If these pilgrims were so well prepared, why did they manage to get themselves stuck in ice? Do you expect me to believe that one day the ocean and Commonwealth Bay were free of ice, and the next, they were overwhelmed by all that ice which appeared like magic. *poof* you’re in an ice field.
Professor Turney keeps on trying to justify their pathetic pilgrimage as being of value to science. How? By sending images of their conduct throughout the world via the internet? There are real scientists on Antarctica, conducting real science for months at a time in bitterly cold and dangerous conditions. They don’t go sending out music videos to the world; the real scientists trudge on in dedicated obscurity.

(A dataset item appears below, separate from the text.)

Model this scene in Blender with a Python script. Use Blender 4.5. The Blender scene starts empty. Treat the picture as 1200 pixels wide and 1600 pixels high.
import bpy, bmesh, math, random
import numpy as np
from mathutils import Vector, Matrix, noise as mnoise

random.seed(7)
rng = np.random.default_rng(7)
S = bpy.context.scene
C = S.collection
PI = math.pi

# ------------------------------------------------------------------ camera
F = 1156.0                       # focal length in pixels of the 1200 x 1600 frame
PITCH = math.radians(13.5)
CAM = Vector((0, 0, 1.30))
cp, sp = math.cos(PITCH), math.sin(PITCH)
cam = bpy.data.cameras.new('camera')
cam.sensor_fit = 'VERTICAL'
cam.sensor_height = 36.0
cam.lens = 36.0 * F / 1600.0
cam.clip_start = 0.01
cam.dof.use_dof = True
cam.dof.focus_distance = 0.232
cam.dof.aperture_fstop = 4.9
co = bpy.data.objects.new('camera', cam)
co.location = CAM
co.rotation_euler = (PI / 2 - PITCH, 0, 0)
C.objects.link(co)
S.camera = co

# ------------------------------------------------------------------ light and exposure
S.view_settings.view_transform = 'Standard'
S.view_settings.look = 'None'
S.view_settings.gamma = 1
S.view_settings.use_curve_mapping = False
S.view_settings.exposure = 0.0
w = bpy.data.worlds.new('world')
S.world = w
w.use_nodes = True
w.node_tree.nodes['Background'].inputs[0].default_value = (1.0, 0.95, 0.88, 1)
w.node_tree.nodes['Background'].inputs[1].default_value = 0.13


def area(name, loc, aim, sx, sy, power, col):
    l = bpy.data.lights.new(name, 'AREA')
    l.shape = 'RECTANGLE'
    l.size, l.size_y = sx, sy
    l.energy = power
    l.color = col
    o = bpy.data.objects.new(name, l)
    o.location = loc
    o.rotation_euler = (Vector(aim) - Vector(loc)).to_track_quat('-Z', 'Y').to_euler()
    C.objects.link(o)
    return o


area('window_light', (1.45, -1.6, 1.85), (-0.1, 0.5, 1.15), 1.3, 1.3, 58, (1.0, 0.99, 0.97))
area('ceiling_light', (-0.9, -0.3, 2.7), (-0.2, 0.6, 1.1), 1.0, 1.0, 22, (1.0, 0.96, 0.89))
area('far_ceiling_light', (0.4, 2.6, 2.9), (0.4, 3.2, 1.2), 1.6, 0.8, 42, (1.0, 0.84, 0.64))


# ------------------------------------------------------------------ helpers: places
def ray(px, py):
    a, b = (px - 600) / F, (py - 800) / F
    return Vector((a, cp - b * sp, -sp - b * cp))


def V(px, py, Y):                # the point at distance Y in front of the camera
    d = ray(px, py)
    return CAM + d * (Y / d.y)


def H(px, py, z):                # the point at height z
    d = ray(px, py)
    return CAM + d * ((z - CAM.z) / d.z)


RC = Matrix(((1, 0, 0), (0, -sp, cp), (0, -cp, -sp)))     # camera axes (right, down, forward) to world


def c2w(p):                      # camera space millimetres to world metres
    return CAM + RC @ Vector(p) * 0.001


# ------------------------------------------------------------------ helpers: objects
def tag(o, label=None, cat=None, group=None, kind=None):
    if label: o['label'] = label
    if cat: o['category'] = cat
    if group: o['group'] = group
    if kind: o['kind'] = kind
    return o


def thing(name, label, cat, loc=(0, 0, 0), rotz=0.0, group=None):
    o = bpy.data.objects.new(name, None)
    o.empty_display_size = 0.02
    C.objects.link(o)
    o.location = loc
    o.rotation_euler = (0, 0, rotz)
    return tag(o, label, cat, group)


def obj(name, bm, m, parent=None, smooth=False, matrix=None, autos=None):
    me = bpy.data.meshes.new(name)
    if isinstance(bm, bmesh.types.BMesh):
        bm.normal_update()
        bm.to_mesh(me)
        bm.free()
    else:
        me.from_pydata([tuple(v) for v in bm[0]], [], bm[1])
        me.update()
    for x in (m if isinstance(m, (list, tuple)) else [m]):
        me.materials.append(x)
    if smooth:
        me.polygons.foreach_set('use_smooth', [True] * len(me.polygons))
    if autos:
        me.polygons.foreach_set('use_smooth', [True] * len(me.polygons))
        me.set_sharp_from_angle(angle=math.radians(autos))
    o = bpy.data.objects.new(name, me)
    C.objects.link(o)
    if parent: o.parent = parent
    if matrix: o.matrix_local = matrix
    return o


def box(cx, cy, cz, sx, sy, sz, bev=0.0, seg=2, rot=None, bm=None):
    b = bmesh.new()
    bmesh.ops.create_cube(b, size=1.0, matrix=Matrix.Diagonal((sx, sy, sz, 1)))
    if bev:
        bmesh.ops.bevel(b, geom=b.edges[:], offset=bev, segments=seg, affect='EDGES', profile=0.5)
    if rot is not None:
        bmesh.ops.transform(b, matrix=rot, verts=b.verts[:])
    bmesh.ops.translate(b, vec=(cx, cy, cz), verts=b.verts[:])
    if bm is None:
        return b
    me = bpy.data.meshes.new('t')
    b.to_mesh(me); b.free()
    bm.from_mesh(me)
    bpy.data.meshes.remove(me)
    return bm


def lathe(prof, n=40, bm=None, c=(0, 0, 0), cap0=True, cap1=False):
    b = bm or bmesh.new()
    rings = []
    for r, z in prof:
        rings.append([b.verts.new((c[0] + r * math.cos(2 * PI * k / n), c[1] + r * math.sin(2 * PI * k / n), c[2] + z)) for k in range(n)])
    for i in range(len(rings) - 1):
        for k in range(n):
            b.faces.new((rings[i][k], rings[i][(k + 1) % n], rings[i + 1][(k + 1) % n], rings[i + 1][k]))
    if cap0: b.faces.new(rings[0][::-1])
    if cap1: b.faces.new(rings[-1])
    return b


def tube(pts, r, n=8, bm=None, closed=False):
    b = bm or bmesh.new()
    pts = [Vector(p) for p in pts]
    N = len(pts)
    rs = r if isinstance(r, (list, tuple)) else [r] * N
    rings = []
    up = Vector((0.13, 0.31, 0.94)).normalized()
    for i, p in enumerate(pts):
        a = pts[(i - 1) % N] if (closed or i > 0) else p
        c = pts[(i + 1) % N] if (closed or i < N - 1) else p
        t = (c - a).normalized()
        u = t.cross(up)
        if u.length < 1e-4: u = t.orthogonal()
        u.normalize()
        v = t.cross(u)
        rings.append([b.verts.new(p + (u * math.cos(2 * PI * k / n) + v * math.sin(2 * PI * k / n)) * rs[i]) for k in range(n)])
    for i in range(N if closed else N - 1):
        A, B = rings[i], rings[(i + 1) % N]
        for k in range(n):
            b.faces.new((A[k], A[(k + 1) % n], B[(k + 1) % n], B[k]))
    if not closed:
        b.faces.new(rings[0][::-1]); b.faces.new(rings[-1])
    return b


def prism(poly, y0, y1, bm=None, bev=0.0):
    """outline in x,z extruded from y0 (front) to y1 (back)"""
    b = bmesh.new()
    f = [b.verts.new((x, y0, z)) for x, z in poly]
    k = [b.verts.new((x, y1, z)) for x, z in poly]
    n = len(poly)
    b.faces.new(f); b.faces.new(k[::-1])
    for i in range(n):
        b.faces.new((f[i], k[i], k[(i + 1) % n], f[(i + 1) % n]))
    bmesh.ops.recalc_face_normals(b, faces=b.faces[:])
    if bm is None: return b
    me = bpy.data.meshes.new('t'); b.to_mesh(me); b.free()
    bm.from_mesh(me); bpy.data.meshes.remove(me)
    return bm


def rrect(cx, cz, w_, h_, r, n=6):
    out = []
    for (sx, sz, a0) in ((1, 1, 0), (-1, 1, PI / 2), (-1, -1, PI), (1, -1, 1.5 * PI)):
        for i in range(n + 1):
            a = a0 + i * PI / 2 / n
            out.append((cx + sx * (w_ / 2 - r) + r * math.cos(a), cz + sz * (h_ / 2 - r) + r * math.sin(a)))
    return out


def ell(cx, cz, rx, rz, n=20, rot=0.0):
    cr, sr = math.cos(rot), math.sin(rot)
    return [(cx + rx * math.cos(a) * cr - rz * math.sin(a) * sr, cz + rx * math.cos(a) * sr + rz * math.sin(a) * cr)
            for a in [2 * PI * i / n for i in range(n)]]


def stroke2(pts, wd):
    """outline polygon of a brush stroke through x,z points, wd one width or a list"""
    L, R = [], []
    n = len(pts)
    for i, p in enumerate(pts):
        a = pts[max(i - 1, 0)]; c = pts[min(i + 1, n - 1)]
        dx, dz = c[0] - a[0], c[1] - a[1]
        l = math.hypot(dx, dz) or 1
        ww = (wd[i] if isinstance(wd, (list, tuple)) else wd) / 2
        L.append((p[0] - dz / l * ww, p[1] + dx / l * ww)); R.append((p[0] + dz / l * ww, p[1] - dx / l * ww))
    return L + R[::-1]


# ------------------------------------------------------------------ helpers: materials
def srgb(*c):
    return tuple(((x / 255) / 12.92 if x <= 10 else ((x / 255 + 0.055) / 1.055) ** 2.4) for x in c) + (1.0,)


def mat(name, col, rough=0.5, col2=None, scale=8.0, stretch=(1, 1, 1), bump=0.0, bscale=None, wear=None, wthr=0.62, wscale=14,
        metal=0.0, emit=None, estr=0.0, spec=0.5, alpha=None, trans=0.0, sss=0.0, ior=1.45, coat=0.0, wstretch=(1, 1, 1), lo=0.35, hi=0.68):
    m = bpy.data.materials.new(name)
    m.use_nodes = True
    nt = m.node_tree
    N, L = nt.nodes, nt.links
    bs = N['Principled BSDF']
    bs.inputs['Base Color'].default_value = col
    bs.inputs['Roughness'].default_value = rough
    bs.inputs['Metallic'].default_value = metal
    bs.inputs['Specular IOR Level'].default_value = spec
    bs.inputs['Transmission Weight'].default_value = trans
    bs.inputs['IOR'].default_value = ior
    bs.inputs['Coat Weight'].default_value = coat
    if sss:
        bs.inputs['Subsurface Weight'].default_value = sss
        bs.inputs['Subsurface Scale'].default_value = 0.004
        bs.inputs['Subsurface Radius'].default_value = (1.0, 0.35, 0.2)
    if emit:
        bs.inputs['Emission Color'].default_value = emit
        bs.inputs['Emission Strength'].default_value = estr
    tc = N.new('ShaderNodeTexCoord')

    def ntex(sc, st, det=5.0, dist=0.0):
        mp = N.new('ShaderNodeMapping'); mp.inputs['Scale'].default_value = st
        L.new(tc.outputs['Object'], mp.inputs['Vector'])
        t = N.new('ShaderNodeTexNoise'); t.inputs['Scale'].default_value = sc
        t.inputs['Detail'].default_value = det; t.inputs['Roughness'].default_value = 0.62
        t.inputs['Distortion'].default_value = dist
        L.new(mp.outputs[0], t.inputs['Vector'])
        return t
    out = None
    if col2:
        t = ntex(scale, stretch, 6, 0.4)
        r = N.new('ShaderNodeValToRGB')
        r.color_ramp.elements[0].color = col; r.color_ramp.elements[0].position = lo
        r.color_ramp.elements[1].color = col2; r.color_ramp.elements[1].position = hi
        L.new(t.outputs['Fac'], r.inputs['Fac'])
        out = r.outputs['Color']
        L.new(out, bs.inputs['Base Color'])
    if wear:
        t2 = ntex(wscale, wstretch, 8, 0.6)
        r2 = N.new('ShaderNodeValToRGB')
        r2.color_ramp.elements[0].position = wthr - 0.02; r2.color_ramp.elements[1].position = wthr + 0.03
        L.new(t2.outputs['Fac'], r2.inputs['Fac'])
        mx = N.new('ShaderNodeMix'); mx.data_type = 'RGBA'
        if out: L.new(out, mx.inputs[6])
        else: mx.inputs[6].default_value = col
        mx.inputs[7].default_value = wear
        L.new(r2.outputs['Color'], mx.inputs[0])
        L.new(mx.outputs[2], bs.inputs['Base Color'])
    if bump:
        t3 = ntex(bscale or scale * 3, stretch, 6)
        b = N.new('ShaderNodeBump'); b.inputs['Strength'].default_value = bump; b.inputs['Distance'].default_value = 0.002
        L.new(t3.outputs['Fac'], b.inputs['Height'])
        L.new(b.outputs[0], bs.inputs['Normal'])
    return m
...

If he doesn’t want his venture to be dismissed as a tourist junket perhaps he needs to make that point with the rest of the media for obscuring the science of his mission. They’re the ones that keep making all the stories about the “passengers” as though this were just a cruise that went bad. But then, as bad as the media is, they do have enough savvy to know how making it about science will bring heaps of ridicule down on their belief system of climate change.

Alan Robertson
January 4, 2014 3:10 pm

DirkH says:
January 4, 2014 at 2:58 pm
______________________
Don’t ever die. The world needs you.